Once again, earnings from the Rio were a disappointment for the company, as the off-Strip property posted cash flow of $11.3 million, down 20 percent from the year-ago quarter. As in previous quarters, Harrah's attributed this decline to "much lower than normal" hold percentage at the Rio's tables. Cash flow also dropped 10.3 percent at Harrah's Reno and Lake Tahoe properties, to $14.8 million, despite a 5.4 percent increase in revenues.

Harrah's officials said they're taking steps to turn the Rio around by reducing its dependence on table play while cutting costs. Table game play fell by about 25 percent in the quarter while slot play rose slightly, and costs were reduced at the property by about 10 percent.

Results at Harrah's Las Vegas and Laughlin were more encouraging, as cash flow increased 22.6 percent to $29.8 million. The strong gain in cash flow there was enough to allow Harrah's to post a 1.8 percent gain in Nevada cash flows, to $55.9 million.

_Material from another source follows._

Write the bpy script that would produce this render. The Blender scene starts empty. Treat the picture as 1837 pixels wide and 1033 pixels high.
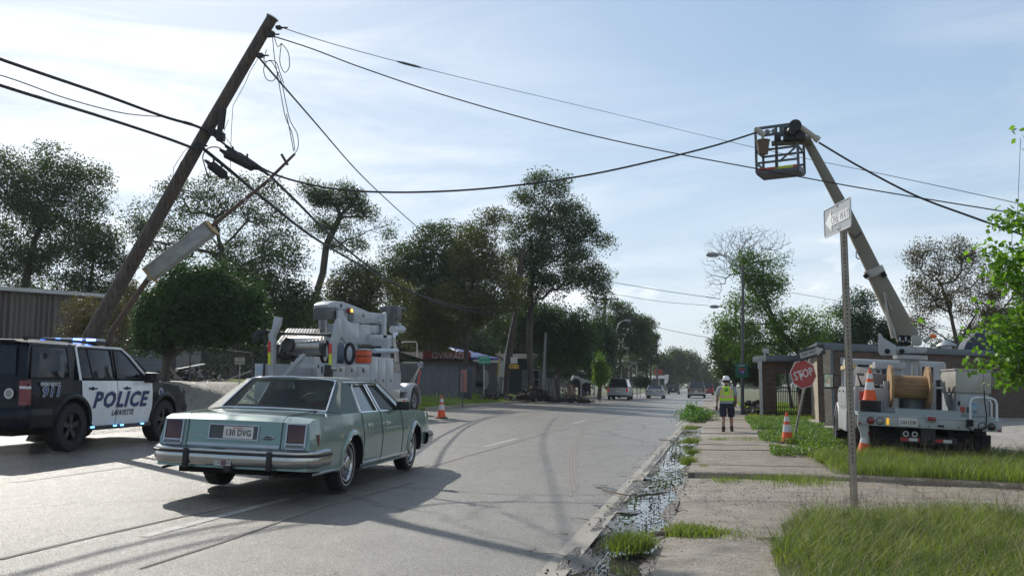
import bpy, bmesh, math, random
import numpy as np
from mathutils import Vector, Matrix, Euler
random.seed(7); RNG = np.random.default_rng(7)
R = math.radians
sc = bpy.context.scene
col = sc.collection

# ---------------------------------------------------------------- camera, sky, sun, exposure
F_PX, W_PX, H_PX = 1650.0, 1837.0, 1033.0
CAM = Vector((0, 0, 1.47))
PITCH = math.atan((691 - H_PX/2)/F_PX)
YAW = math.atan((1290 - W_PX/2)*math.cos(PITCH)/F_PX)
cd = bpy.data.cameras.new('camera'); cam = bpy.data.objects.new('camera', cd); col.objects.link(cam)
cd.sensor_width = 36.0; cd.lens = F_PX/W_PX*36.0; cd.clip_start = 0.1; cd.clip_end = 6000
cam.location = CAM; cam.rotation_euler = (R(90)+PITCH, 0, YAW); sc.camera = cam

SKY_K, SKY_TINT = .20, (1.42, 1.60, 1.79)
SUN_EL, SUN_LEFT = R(35), R(42)            # elevation; degrees left of the road direction (+Y)
world = bpy.data.worlds.new('World'); sc.world = world; world.use_nodes = True
wn, wl = world.node_tree.nodes, world.node_tree.links
wn.clear()
wout = wn.new('ShaderNodeOutputWorld'); wbg = wn.new('ShaderNodeBackground'); wbg.inputs[1].default_value = 0.15
sky = wn.new('ShaderNodeTexSky'); sky.sky_type = 'NISHITA'; sky.sun_disc = False
sky.sun_elevation = SUN_EL; sky.sun_rotation = -SUN_LEFT
sky.air_density = 1.0; sky.dust_density = 0.7; sky.ozone_density = 1.6; sky.altitude = 10
tc = wn.new('ShaderNodeTexCoord')
def wnoise(scale, stretch, detail, lo, hi, seed, dist=0.0, rough=.5):
    mp = wn.new('ShaderNodeMapping'); mp.inputs['Scale'].default_value = stretch
    mp.inputs['Location'].default_value = (seed, seed*1.7, seed*.3); mp.inputs['Rotation'].default_value = (0.0, R(6), R(20))
    n = wn.new('ShaderNodeTexNoise'); n.inputs['Scale'].default_value = scale; n.inputs['Detail'].default_value = detail
    n.inputs['Distortion'].default_value = dist; n.inputs['Roughness'].default_value = rough
    r = wn.new('ShaderNodeMapRange'); r.inputs[1].default_value = lo; r.inputs[2].default_value = hi
    wl.new(tc.outputs['Generated'], mp.inputs[0]); wl.new(mp.outputs[0], n.inputs[0]); wl.new(n.outputs[0], r.inputs[0])
    return r.outputs[0]
def wmath(op, a, b):
    m = wn.new('ShaderNodeMath'); m.operation = op; m.use_clamp = True
    for i, v in enumerate((a, b)):
        if isinstance(v, (int, float)): m.inputs[i].default_value = v
        else: wl.new(v, m.inputs[i])
    return m.outputs[0]
cirrus = wnoise(2.0, (1, 1, 6.5), 9, .40, .64, 3.1, 1.0, .62)
veil = wnoise(.9, (1, 1, 2.0), 3, .32, .62, 8.3)
puffs = wnoise(8.0, (1, 1, 2.4), 6, .57, .68, 1.9, .2, .55)
sep = wn.new('ShaderNodeSeparateXYZ'); wl.new(tc.outputs['Generated'], sep.inputs[0])
band = wn.new('ShaderNodeMapRange'); band.inputs[1].default_value = .26; band.inputs[2].default_value = .10; wl.new(sep.outputs[2], band.inputs[0])
band2 = wn.new('ShaderNodeMapRange'); band2.inputs[1].default_value = .02; band2.inputs[2].default_value = .07; wl.new(sep.outputs[2], band2.inputs[0])
pf = wmath('MULTIPLY', wmath('MULTIPLY', puffs, band.outputs[0]), band2.outputs[0])
cl = wmath('ADD', wmath('MULTIPLY', wmath('MULTIPLY', cirrus, veil), .95), wmath('MULTIPLY', veil, .18))
cl = wmath('MAXIMUM', cl, wmath('MULTIPLY', pf, .75))
def vmath(op, a, b):
    m = wn.new('ShaderNodeVectorMath'); m.operation = op
    for i, v in enumerate((a, b)):
        if isinstance(v, tuple): m.inputs[i].default_value = v
        else: wl.new(v, m.inputs[i])
    return m.outputs[0]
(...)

In Atlantic City, results were mixed. Harrah's Atlantic City posted $28 million in cash flow, up 2.2 percent, a record for the property. Harrah's attributed this to continued implementation of its "Total Rewards" customer loyalty program. Harrah's is putting more cash behind this property, with plans to open a 450-room, $110 million hotel tower in early 2002.

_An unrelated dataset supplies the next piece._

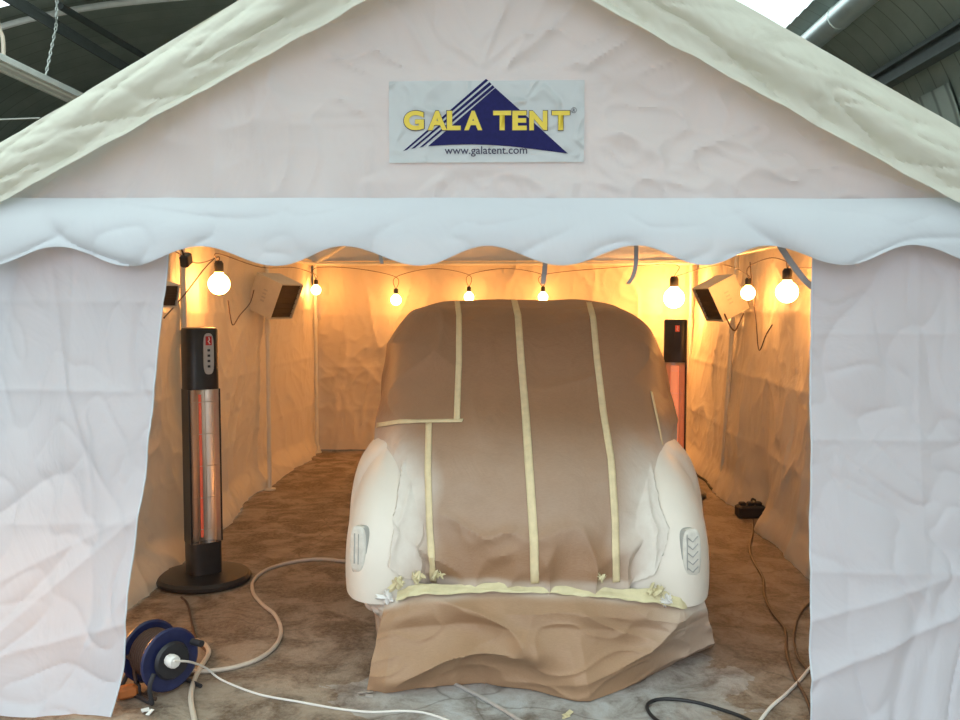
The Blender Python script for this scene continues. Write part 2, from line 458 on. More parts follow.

But at Showboat Atlantic City, cash flow fell 10 percent to $16.2 million as operations were disrupted by construction. Harrah's said its Total Rewards system , together with property enhancements set for completion in mid-2001, will help improve the property's future performance.

In the Central Region, cash flow leapt 38.5 percent to $90.5 million, the result of the acquisition of Players International Inc., which added properties in Maryland Heights, Mo., Metropolis, Ill., and Lake Charles, La. Harrah's Chicagoland properties saw cash flow increase 40 percent due to Illinois' new dockside gaming rules and a luxury hotel added to Harrah's Joliet in November 1999. Total Rewards helped boost the cash flow of the Missouri properties by 42 percent. But cash flow fell 15 percent in Shreveport as construction disrupted operations.

Despite bad weather conditions, Harrah's officials said that its properties in Joliet, East Chicago, Kansas city and St. Louis all reported record quarters for both cash flow and revenues.

"Even excluding the impact of Players, we have record revenues and (cash flow)" in the midwest, said Chief Financial Officer Colin Reed.